#### Task directions
Transcribe the listing below word for word.

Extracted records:
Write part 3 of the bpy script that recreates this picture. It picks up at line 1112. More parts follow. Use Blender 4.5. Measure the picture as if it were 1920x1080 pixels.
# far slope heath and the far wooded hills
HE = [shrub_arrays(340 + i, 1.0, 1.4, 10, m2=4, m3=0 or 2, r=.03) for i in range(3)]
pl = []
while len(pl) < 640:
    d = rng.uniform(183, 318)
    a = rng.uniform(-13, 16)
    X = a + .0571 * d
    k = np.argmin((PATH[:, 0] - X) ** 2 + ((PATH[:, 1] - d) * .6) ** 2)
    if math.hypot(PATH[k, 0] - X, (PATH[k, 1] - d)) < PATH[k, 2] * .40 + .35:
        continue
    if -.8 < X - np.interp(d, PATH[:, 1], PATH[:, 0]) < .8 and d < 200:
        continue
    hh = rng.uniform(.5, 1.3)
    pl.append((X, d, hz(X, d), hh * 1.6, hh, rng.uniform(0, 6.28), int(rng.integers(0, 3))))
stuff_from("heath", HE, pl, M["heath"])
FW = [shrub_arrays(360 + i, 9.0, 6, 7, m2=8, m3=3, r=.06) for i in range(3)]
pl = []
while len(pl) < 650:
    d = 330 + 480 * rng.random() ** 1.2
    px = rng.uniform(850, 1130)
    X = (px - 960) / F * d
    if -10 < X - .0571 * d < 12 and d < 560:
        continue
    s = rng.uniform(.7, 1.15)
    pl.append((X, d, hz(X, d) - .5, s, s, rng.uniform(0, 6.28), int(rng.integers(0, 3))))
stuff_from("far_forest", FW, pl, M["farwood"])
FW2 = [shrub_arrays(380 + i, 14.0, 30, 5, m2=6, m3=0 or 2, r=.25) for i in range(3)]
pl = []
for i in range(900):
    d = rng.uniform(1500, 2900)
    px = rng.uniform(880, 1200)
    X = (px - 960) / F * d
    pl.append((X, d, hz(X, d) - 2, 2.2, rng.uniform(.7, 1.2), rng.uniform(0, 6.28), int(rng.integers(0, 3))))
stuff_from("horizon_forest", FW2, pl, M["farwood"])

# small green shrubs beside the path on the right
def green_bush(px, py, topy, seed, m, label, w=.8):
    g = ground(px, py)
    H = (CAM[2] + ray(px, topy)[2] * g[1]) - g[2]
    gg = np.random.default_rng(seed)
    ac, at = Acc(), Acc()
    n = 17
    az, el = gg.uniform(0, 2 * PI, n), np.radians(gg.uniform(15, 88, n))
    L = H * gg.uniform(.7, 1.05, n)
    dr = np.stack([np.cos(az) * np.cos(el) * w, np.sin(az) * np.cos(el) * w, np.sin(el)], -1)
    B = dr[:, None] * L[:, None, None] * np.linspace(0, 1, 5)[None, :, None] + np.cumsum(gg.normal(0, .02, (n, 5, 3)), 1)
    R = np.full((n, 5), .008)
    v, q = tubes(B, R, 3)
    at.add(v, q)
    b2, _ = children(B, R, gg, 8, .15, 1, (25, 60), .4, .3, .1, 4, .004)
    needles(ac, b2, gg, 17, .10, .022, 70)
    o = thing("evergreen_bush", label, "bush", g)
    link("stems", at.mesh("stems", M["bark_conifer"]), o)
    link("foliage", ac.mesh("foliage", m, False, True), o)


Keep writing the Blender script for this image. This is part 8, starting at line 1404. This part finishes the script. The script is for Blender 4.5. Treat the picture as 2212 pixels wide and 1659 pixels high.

#### Task output
Write part 3 of the bpy script that recreates this picture. It picks up at line 1112. More parts follow. Use Blender 4.5. Measure the picture as if it were 1920x1080 pixels.
# far slope heath and the far wooded hills
HE = [shrub_arrays(340 + i, 1.0, 1.4, 10, m2=4, m3=0 or 2, r=.03) for i in range(3)]
pl = []
while len(pl) < 640:
    d = rng.uniform(183, 318)
    a = rng.uniform(-13, 16)
    X = a + .0571 * d
    k = np.argmin((PATH[:, 0] - X) ** 2 + ((PATH[:, 1] - d) * .6) ** 2)
    if math.hypot(PATH[k, 0] - X, (PATH[k, 1] - d)) < PATH[k, 2] * .40 + .35:
        continue
    if -.8 < X - np.interp(d, PATH[:, 1], PATH[:, 0]) < .8 and d < 200:
        continue
    hh = rng.uniform(.5, 1.3)
    pl.append((X, d, hz(X, d), hh * 1.6, hh, rng.uniform(0, 6.28), int(rng.integers(0, 3))))
stuff_from("heath", HE, pl, M["heath"])
FW = [shrub_arrays(360 + i, 9.0, 6, 7, m2=8, m3=3, r=.06) for i in range(3)]
pl = []
while len(pl) < 650:
    d = 330 + 480 * rng.random() ** 1.2
    px = rng.uniform(850, 1130)
    X = (px - 960) / F * d
    if -10 < X - .0571 * d < 12 and d < 560:
        continue
    s = rng.uniform(.7, 1.15)
    pl.append((X, d, hz(X, d) - .5, s, s, rng.uniform(0, 6.28), int(rng.integers(0, 3))))
stuff_from("far_forest", FW, pl, M["farwood"])
FW2 = [shrub_arrays(380 + i, 14.0, 30, 5, m2=6, m3=0 or 2, r=.25) for i in range(3)]
pl = []
for i in range(900):
    d = rng.uniform(1500, 2900)
    px = rng.uniform(880, 1200)
    X = (px - 960) / F * d
    pl.append((X, d, hz(X, d) - 2, 2.2, rng.uniform(.7, 1.2), rng.uniform(0, 6.28), int(rng.integers(0, 3))))
stuff_from("horizon_forest", FW2, pl, M["farwood"])

# small green shrubs beside the path on the right
def green_bush(px, py, topy, seed, m, label, w=.8):
    g = ground(px, py)
    H = (CAM[2] + ray(px, topy)[2] * g[1]) - g[2]
    gg = np.random.default_rng(seed)
    ac, at = Acc(), Acc()
    n = 17
    az, el = gg.uniform(0, 2 * PI, n), np.radians(gg.uniform(15, 88, n))
    L = H * gg.uniform(.7, 1.05, n)
    dr = np.stack([np.cos(az) * np.cos(el) * w, np.sin(az) * np.cos(el) * w, np.sin(el)], -1)
    B = dr[:, None] * L[:, None, None] * np.linspace(0, 1, 5)[None, :, None] + np.cumsum(gg.normal(0, .02, (n, 5, 3)), 1)
    R = np.full((n, 5), .008)
    v, q = tubes(B, R, 3)
    at.add(v, q)
    b2, _ = children(B, R, gg, 8, .15, 1, (25, 60), .4, .3, .1, 4, .004)
    needles(ac, b2, gg, 17, .10, .022, 70)
    o = thing("evergreen_bush", label, "bush", g)
    link("stems", at.mesh("stems", M["bark_conifer"]), o)
    link("foliage", ac.mesh("foliage", m, False, True), o)


Keep writing the Blender script for this image. This is part 8, starting at line 1404. This part finishes the script. The script is for Blender 4.5. Treat the picture as 2212 pixels wide and 1659 pixels high.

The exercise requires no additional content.